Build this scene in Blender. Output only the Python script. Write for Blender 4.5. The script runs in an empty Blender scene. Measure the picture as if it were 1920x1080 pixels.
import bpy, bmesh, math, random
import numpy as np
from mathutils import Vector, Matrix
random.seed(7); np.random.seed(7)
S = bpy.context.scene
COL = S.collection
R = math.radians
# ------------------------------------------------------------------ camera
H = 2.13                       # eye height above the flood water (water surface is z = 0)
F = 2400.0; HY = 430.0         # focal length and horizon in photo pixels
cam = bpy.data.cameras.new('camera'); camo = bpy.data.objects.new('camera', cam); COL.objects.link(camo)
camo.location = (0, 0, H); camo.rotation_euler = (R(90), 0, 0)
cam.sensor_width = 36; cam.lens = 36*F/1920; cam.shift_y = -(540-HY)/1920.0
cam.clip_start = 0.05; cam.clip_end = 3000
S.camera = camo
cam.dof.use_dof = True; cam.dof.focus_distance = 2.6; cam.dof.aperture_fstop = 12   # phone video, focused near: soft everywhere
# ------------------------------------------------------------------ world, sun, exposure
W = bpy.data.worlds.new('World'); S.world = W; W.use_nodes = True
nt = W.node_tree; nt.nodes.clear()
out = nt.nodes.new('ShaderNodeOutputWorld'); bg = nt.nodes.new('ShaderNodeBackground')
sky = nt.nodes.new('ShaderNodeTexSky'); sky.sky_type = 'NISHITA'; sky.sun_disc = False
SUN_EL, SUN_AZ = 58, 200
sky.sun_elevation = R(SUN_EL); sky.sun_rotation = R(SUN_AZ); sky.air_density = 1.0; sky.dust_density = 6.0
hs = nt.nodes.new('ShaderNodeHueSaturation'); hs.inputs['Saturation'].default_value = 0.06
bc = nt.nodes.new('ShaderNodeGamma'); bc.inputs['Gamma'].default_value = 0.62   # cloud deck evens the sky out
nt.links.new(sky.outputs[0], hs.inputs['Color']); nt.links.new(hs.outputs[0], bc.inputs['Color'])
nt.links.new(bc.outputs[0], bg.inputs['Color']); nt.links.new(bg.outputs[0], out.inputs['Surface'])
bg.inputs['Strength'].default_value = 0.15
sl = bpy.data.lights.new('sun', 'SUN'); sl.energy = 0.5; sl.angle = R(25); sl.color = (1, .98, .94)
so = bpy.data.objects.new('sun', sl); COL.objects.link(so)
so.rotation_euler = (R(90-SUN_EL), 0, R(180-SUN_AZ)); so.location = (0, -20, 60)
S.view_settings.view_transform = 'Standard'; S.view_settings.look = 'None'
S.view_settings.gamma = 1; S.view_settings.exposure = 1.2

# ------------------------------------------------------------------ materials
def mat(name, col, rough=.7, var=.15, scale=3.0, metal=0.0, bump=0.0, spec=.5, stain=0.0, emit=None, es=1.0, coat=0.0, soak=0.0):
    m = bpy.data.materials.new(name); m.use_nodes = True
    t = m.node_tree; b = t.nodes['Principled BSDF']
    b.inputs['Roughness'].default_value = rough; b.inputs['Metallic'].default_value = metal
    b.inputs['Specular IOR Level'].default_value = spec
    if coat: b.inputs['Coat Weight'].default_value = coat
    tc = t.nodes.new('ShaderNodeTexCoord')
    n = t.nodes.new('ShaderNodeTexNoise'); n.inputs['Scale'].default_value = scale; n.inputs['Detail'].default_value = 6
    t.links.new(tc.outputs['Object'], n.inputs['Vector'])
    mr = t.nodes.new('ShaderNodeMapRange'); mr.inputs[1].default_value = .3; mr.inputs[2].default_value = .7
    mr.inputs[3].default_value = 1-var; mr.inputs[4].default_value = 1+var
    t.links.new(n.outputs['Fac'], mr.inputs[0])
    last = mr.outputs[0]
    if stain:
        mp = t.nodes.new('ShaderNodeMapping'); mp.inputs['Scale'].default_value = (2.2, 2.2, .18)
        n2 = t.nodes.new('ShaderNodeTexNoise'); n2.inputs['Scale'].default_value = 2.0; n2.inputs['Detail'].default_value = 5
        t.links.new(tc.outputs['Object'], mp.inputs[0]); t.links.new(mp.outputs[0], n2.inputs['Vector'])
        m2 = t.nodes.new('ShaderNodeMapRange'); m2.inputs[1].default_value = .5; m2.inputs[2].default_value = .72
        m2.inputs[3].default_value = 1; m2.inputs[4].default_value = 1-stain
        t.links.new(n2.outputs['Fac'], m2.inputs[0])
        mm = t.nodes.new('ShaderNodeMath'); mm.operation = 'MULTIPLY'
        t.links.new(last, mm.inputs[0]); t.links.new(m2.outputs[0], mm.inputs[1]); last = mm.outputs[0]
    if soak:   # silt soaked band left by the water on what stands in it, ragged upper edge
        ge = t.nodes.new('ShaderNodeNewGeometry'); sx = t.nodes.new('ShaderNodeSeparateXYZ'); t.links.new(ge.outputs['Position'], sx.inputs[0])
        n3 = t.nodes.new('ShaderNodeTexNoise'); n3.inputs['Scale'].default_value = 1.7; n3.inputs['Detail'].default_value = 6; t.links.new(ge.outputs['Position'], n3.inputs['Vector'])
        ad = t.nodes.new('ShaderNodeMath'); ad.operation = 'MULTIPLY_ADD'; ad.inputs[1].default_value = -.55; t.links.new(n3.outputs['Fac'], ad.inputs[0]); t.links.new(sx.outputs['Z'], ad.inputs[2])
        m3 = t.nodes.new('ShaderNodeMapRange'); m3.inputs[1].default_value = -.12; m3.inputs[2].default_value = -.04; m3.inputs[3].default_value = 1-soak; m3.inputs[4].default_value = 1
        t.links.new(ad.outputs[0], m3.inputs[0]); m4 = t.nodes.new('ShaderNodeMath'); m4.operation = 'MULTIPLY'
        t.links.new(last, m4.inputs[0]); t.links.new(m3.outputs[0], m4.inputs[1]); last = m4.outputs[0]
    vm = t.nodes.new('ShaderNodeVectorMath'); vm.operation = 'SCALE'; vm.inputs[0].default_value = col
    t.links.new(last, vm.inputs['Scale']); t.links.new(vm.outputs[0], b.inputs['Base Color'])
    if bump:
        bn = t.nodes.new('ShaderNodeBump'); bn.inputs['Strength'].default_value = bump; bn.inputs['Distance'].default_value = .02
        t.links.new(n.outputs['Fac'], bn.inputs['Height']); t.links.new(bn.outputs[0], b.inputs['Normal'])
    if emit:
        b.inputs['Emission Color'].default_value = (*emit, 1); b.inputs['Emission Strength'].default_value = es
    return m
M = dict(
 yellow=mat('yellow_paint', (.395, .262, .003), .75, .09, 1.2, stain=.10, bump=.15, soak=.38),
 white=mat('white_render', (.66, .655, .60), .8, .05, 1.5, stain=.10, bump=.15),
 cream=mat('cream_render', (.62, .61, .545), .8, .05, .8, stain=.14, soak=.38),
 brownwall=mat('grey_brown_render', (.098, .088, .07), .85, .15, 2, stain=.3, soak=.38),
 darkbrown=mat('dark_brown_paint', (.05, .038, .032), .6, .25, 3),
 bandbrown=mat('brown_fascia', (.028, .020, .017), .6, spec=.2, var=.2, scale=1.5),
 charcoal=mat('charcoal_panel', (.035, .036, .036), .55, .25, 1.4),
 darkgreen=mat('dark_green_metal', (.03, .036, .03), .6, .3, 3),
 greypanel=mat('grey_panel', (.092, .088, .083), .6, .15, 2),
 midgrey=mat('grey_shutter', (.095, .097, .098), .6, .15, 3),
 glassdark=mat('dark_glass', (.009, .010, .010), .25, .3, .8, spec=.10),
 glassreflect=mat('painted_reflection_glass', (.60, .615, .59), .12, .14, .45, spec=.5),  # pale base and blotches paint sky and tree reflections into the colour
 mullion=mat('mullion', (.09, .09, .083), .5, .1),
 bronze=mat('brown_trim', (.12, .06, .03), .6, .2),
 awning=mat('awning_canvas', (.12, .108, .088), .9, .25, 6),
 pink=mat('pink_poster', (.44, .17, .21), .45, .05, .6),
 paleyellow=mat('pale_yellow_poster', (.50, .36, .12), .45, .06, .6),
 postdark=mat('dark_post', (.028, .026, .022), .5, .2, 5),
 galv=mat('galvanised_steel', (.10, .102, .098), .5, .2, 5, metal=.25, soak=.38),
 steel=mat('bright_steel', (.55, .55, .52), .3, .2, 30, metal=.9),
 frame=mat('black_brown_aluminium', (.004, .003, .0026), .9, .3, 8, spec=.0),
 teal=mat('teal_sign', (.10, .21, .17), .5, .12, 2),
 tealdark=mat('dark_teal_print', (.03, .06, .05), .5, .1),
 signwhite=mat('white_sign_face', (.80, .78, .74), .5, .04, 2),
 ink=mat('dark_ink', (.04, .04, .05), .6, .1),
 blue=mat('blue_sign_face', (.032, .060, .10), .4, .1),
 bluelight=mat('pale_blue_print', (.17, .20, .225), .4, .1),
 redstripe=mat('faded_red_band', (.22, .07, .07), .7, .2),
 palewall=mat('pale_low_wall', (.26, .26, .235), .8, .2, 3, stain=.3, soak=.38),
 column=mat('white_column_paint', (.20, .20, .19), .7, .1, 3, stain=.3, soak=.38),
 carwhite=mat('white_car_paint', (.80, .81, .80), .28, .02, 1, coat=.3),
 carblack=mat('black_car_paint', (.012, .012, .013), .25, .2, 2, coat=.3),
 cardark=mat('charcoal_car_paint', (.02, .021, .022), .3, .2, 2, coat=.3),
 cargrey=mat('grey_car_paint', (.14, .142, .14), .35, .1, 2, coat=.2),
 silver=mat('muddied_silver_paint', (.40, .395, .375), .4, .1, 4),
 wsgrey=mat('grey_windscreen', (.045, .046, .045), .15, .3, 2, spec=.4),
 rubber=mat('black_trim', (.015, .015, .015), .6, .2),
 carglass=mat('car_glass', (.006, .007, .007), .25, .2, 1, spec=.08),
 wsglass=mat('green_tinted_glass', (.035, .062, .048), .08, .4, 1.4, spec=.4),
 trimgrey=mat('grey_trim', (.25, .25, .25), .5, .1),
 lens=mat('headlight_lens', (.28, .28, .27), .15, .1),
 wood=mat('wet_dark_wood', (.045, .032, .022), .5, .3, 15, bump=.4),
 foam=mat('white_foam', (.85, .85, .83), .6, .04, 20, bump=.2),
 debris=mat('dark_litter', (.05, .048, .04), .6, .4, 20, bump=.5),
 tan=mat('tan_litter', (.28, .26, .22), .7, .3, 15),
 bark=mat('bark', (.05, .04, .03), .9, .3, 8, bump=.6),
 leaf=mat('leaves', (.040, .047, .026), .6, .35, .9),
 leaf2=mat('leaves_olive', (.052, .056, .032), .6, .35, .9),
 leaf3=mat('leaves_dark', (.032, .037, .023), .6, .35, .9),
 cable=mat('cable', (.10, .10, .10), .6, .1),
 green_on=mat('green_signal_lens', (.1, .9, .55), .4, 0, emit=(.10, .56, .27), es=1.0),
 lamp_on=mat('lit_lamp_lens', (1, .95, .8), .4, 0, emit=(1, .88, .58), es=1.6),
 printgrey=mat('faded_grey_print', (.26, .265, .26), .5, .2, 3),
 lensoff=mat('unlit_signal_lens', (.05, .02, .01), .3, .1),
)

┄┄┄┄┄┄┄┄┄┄

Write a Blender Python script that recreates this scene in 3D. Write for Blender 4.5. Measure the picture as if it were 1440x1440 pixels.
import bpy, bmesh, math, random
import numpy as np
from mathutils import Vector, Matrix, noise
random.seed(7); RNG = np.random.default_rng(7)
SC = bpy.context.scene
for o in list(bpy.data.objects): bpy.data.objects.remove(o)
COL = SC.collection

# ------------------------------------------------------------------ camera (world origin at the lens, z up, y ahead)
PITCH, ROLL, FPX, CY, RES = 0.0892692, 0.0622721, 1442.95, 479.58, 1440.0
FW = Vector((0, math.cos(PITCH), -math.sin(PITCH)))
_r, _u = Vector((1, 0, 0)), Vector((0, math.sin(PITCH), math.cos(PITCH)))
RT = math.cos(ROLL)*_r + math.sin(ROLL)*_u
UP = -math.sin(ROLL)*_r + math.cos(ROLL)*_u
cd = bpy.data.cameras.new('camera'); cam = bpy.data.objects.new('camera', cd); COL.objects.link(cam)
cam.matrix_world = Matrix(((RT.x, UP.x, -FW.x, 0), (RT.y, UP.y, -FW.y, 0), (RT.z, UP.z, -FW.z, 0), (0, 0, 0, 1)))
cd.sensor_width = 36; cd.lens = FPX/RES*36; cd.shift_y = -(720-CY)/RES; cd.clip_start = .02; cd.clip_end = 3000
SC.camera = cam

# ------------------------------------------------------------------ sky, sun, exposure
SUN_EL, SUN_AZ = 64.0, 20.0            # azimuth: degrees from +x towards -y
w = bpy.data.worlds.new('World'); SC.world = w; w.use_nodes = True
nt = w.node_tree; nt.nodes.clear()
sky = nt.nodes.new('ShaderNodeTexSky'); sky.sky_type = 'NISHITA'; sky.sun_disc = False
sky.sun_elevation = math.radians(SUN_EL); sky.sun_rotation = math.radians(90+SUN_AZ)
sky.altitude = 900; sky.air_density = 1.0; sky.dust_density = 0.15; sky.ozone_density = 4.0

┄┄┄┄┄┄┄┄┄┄

Problem:
Search the lines for "picture". Copy each line that has it.

Solution:
Build this scene in Blender. Output only the Python script. Write for Blender 4.5. The script runs in an empty Blender scene. Measure the picture as if it were 1920x1080 pixels.
Write a Blender Python script that recreates this scene in 3D. Write for Blender 4.5. Measure the picture as if it were 1440x1440 pixels.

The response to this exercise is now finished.